Instructions to follow
Say how many lines contain the word "script". Only the number should be given.

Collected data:
-- START --
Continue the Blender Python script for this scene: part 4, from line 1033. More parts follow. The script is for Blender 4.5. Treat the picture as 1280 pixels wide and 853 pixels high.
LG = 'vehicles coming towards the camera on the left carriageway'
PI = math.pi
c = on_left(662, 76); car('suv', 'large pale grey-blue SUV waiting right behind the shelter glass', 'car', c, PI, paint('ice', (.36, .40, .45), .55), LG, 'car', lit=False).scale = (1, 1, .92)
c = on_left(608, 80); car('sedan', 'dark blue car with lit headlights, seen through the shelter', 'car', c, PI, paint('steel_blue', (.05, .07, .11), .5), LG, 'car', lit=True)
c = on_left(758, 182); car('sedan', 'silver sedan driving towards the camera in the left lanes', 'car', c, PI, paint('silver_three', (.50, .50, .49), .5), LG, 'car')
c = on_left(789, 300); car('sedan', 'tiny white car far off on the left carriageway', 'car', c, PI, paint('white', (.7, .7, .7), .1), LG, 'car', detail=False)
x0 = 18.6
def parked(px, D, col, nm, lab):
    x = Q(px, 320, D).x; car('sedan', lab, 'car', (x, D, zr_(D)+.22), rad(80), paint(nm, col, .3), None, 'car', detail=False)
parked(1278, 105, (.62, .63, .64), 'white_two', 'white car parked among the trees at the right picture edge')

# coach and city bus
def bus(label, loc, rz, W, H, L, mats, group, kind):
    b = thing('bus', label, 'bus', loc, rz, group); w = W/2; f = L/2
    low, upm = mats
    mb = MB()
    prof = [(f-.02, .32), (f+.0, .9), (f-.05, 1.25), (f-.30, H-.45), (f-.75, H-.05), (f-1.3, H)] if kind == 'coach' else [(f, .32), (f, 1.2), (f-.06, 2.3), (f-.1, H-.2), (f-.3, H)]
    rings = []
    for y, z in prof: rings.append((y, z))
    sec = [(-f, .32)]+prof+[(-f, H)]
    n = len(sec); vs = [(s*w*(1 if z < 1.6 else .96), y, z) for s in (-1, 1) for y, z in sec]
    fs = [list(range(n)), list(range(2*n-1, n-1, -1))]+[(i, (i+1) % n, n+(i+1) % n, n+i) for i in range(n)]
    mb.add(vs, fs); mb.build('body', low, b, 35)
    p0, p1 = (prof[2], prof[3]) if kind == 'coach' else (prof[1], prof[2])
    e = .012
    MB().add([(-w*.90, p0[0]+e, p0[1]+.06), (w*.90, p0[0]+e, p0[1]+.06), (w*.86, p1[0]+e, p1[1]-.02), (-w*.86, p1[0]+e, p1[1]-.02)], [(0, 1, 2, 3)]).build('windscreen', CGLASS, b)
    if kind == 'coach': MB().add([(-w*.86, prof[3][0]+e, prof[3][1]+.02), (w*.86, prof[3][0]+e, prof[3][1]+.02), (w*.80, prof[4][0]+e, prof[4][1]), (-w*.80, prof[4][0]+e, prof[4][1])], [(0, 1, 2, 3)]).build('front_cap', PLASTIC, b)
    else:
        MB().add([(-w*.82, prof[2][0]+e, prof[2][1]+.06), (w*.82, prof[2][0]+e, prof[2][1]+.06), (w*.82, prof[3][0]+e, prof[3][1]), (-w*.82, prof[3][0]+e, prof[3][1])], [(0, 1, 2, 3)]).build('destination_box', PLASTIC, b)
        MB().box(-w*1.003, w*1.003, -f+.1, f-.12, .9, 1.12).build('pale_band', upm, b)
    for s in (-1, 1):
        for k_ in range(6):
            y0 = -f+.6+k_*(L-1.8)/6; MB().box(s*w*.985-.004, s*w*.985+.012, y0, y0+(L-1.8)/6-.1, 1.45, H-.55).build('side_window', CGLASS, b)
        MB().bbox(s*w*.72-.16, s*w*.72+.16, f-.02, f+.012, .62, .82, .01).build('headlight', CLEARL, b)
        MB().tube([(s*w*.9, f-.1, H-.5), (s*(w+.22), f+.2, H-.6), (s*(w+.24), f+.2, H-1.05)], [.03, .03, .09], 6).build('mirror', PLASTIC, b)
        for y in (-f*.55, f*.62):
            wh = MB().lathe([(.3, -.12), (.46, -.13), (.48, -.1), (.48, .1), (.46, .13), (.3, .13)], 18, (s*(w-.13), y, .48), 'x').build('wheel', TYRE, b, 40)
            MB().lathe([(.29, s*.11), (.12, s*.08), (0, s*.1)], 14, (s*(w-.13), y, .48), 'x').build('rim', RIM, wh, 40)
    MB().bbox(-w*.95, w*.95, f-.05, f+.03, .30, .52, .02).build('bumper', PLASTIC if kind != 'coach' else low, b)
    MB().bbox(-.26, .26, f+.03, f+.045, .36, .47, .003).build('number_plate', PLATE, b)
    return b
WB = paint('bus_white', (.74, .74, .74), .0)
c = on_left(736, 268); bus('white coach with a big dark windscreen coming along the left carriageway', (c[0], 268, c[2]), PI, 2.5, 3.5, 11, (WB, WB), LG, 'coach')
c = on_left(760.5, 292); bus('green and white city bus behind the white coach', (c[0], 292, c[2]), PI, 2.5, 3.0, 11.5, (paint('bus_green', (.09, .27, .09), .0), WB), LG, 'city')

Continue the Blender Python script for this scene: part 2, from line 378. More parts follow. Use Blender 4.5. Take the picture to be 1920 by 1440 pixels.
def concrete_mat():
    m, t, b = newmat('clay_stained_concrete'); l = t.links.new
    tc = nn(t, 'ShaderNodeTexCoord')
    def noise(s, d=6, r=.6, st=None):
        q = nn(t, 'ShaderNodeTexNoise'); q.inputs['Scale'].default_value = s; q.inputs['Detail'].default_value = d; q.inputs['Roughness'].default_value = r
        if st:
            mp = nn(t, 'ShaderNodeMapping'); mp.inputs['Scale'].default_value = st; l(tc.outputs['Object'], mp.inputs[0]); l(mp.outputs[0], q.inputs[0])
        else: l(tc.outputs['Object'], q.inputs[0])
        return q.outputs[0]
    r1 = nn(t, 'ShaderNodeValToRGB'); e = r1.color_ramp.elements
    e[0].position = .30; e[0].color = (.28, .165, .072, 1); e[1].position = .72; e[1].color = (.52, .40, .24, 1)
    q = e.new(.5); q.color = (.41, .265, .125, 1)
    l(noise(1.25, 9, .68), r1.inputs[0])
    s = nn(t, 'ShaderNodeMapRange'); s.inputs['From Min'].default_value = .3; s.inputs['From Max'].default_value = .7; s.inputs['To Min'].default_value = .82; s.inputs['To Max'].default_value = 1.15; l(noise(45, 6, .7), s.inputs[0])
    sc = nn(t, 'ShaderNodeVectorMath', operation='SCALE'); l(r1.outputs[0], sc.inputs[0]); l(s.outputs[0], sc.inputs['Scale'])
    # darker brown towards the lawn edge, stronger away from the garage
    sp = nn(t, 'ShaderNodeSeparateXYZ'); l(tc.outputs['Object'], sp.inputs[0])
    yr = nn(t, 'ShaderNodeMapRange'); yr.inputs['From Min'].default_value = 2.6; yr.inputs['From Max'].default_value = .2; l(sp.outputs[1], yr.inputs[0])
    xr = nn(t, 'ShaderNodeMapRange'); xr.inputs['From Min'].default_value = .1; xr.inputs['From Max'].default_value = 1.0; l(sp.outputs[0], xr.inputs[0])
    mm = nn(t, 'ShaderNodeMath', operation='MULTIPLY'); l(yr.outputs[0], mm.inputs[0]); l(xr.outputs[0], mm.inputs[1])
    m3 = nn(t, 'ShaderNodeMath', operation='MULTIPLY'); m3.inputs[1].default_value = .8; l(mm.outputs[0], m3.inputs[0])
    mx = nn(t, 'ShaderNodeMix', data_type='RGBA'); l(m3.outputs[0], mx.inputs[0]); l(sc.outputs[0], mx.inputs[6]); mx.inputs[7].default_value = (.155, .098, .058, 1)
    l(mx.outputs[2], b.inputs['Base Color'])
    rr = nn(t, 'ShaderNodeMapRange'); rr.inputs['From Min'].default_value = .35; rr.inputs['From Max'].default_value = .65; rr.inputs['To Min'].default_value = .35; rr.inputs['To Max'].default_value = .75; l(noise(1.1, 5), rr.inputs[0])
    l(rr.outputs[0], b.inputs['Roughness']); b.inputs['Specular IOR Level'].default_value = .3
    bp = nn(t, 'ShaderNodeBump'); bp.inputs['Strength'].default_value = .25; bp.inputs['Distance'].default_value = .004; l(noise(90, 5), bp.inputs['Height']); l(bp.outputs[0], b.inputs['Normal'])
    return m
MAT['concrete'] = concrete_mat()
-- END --
Worked solution
2